Customerbob’s PREDICTIONS
Department Stores
Lord & Taylor. Not exactly a thriving chain before the recent owners and now heading for the end. Why? To put it bluntly, “who needs them”? At one time Lord & Taylor was one of the best chains at making you believe that its selections were unique and that shopping its stores put you in a special class. In fact, Lord & Taylor was always a moderate store but camouflaged reality with great New York Times sketched ads, fashionable shopping bags, galas and the non-collapsible gift boxes. During a period of time up until the late 1980’s, it worked for them. Now, Lord & Taylor is just another store in a mall with Macy’s or Dillard’s or Bon Ton or Boscov’s with nearly identical assortments, except that Macy’s and Dillard’s have more, and Bon Ton and Boscov’s have less, but cheaper.
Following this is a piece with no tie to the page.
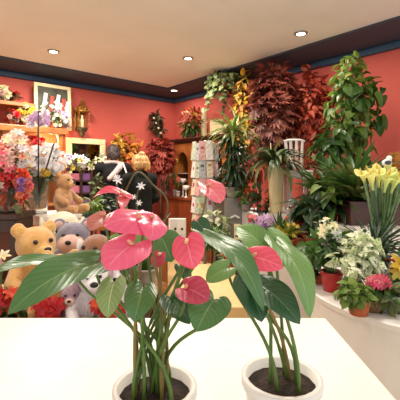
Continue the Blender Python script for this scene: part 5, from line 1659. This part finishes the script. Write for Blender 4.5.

Boscov’s. Well once again, who needs them? Boscov’s has the same merchandise as Kohl’s except Kohl’s has wider assortments, higher promotional activity, and is newer and easier to shop.
Bon-Ton and Dillard’s. Not closing, but reducing, and again, they offer for the most part the same as Macy’s and Macy’s has more.
Another Jewelry Chain
If not a closing, at the very least a dramatic reduction of doors at Kay, Zales, Gordon, Bailey Banks and Biddle, and I must be missing a couple of other chains here.
A Book Store
I suspect that either Books a Million or Borders will go or, if not, will close many doors. Barnes and Noble will also shutter some stores. I do wonder why none of the book stores have embraced electronic books. (Think Kindle at Amazon.)
A Toy Store
Toys”R” Us. Of course a reduction of stores, but I think they will be gone, and KB Toys will not make it.
Young Contemporary
A minimum of two adolescent “fashion” stores will be gone and many will shutter doors. There are just too many of this genre. A non-exhaustive inventory includes Wet Seal, Hollister Co., XXI Forever, Aeropostale, Abercrombie & Fitch and American Eagle Outfitters. Youth business is great when it is great, but the combination of changing purchasing habits (this customer continues to buy new phones, iPods, increased communication services), the number of stores that sell similar merchandise and a dramatic reduction in their source of income will cause failures in this retail segment. No, they did not lose their jobs. Their parents did.
Electronic Stores
Circuit City. Chapter 11 after Christmas, followed by a quick trip to liquidation. Radio Shack will have a 20-25% reduction in stores and a challenge to sustain the remaining stores given their business model. Small independent electronic chains and local electronic stores will be gone.
Off-Mall Apparel Stores
Goody’s is already bankrupt and will be gone. Between Fashion Bug, Dress Barn and other like stores in off-mall locations, one or more of these moderate stores will bite the dust.
WRAP-UP
The loss of these companies can be attributed to multiple factors. Many were weak merchants with weak locations before the recent business downturn. They survived on traffic driven to them by external events or the mix of other retailers in their locale. Often they poorly managed their promotional events, simply adding an event to create an artificial sales increase that must be repeated the following year, usually at greater expense and at best with the same results, just to break even. Eventually every week is promotional and the reality that their core business model is wrong sets in. Additionally, only so many outlets are needed for the same merchandise and if the store cannot establish a differential in some other way (price, location), it is simply extraneous. And last but not least, finances play a major part in the loss of some stores. The extreme tightening of the credit market has not only hit the consumer’s ability to spend, it has affected the store’s ability to finance its inventory and to get through the inevitable peaks and valleys of the retail cycle.
Well, that was easy. I did not mention Sears/Kmart. Two year ago I thought this newly blended company would be gone in five years. I still think so, but there may be a way for Sears/Kmart to survive.
More on that some other time. See you soon.